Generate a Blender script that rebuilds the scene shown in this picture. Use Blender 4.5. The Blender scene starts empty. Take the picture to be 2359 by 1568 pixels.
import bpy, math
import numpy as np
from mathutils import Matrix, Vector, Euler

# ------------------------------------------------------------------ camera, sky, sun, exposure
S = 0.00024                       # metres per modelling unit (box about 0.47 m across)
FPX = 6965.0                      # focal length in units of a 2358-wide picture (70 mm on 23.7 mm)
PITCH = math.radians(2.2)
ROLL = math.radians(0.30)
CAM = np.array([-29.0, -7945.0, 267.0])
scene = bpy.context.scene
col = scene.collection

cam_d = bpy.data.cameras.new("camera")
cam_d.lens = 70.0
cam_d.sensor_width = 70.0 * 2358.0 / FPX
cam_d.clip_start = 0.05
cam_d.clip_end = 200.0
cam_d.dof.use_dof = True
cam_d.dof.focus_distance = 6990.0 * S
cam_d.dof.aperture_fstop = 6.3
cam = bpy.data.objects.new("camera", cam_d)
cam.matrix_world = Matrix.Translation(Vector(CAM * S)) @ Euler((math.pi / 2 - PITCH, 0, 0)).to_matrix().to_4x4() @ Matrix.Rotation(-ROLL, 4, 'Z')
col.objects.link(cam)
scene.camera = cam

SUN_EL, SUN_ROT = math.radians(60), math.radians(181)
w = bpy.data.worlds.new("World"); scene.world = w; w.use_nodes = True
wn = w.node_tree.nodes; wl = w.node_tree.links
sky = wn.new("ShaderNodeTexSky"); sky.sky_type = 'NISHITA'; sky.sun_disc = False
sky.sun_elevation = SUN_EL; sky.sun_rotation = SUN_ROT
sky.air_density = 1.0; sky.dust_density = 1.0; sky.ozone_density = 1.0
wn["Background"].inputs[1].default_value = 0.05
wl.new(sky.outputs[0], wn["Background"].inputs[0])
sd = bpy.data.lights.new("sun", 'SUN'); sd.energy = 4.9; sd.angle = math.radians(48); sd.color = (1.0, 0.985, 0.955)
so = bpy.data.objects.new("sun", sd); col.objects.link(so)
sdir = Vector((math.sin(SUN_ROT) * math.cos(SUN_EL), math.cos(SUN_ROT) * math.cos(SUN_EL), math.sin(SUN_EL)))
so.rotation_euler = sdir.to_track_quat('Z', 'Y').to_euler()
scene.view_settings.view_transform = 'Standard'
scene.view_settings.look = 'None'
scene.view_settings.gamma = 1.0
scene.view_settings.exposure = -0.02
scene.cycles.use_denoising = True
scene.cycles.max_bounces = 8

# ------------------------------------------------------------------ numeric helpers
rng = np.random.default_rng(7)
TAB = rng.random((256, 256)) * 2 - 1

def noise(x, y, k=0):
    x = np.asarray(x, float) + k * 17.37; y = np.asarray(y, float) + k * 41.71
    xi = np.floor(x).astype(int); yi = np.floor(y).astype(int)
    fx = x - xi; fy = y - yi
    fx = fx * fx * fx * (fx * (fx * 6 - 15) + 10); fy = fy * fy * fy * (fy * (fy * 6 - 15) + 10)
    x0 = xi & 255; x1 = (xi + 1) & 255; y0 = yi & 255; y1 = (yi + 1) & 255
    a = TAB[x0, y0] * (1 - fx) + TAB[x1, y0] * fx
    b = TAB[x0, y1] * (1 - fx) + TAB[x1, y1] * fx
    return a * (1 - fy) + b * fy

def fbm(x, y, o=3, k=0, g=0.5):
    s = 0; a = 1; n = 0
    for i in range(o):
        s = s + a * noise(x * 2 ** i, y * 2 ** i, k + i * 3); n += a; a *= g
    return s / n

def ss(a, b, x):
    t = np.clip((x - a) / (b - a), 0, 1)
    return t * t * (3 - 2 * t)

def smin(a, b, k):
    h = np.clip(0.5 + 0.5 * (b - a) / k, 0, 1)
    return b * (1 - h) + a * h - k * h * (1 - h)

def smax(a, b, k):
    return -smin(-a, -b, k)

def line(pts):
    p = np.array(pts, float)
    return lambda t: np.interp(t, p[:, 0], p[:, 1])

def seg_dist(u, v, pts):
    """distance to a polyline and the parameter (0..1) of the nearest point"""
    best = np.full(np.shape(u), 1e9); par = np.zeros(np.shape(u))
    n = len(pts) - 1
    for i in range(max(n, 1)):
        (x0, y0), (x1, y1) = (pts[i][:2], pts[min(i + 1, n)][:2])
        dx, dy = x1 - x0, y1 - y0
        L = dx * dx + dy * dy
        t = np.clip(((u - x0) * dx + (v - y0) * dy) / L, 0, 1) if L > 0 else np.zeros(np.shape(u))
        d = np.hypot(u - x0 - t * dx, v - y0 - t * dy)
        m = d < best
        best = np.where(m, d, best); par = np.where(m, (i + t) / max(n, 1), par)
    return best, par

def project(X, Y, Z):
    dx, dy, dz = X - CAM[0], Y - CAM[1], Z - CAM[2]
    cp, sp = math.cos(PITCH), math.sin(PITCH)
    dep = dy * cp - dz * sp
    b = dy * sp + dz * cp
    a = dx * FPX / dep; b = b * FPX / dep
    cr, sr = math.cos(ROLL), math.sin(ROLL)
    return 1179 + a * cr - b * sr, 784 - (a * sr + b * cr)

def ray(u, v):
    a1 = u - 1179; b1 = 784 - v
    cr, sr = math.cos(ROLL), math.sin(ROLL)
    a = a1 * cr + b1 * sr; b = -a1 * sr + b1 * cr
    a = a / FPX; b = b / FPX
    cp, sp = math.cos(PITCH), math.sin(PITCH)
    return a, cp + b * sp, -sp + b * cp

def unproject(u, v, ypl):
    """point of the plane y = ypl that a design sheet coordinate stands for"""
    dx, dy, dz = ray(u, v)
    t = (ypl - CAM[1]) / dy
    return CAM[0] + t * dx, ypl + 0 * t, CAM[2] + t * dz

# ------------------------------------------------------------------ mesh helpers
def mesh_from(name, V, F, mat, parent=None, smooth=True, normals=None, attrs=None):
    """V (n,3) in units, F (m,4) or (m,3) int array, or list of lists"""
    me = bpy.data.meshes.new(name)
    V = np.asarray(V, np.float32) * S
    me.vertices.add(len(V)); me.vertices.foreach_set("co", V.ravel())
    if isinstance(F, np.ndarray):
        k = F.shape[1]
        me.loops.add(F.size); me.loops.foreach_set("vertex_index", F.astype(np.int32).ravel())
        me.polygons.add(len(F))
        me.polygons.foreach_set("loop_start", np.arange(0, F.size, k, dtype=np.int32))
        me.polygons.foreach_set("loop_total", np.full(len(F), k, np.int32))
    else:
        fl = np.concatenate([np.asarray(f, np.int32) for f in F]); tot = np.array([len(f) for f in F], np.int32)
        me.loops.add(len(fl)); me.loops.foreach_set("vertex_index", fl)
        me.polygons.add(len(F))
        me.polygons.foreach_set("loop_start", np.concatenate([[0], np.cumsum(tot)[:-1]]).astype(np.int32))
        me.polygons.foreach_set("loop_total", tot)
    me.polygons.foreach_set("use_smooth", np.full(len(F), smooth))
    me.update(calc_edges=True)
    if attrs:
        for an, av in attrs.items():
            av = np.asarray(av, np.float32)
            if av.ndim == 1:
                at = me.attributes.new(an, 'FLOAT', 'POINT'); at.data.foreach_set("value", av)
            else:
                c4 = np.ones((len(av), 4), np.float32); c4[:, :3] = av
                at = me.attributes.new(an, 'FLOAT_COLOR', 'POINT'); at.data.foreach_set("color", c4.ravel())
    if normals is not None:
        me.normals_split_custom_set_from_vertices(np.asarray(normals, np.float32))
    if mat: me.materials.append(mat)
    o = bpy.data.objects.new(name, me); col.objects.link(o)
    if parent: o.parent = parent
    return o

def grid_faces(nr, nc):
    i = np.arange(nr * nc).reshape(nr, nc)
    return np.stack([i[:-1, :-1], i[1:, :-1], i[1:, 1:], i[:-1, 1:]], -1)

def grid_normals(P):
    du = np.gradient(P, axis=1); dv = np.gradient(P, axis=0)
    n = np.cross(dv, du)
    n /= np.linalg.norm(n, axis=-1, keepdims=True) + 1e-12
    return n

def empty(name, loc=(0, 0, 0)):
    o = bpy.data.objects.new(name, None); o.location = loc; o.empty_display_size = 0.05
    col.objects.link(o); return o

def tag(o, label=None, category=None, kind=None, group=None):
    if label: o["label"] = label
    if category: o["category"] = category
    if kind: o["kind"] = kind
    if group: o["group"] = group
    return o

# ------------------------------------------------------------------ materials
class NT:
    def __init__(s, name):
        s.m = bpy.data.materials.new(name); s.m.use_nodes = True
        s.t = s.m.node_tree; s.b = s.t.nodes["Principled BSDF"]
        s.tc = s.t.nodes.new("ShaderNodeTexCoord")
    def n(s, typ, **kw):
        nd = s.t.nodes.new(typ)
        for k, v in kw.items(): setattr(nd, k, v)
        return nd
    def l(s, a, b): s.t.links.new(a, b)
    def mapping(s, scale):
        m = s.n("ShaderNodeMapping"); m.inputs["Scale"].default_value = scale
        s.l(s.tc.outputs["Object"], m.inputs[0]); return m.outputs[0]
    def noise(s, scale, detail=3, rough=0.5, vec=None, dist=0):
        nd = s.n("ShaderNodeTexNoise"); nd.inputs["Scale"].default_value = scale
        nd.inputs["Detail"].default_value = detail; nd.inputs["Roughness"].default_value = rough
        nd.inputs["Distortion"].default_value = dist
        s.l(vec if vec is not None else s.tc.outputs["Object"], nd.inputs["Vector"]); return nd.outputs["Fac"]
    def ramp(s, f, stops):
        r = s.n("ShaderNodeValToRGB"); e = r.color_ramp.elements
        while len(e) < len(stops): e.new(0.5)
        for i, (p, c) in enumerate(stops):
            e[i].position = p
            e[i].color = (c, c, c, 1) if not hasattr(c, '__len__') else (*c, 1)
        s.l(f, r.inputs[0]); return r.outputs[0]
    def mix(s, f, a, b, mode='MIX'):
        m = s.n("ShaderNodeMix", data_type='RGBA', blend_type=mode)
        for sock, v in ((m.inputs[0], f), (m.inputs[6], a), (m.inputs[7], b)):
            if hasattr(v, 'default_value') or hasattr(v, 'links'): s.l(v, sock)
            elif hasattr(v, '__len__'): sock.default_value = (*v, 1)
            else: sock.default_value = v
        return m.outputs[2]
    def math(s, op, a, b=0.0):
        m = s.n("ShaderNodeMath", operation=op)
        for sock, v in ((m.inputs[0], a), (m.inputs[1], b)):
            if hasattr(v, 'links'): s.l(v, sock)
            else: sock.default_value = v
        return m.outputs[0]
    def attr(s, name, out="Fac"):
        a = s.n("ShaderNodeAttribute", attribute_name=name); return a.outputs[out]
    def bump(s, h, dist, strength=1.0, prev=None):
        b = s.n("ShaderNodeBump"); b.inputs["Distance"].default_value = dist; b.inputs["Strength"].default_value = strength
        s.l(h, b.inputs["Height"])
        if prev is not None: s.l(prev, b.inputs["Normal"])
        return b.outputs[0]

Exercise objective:
Write out exactly, please, the lines beginning at the start of the material and ending with the line that holds "col = scene.collection", both included.

Written solution:
Generate a Blender script that rebuilds the scene shown in this picture. Use Blender 4.5. The Blender scene starts empty. Take the picture to be 2359 by 1568 pixels.
import bpy, math
import numpy as np
from mathutils import Matrix, Vector, Euler

# ------------------------------------------------------------------ camera, sky, sun, exposure
S = 0.00024                       # metres per modelling unit (box about 0.47 m across)
FPX = 6965.0                      # focal length in units of a 2358-wide picture (70 mm on 23.7 mm)
PITCH = math.radians(2.2)
ROLL = math.radians(0.30)
CAM = np.array([-29.0, -7945.0, 267.0])
scene = bpy.context.scene
col = scene.collection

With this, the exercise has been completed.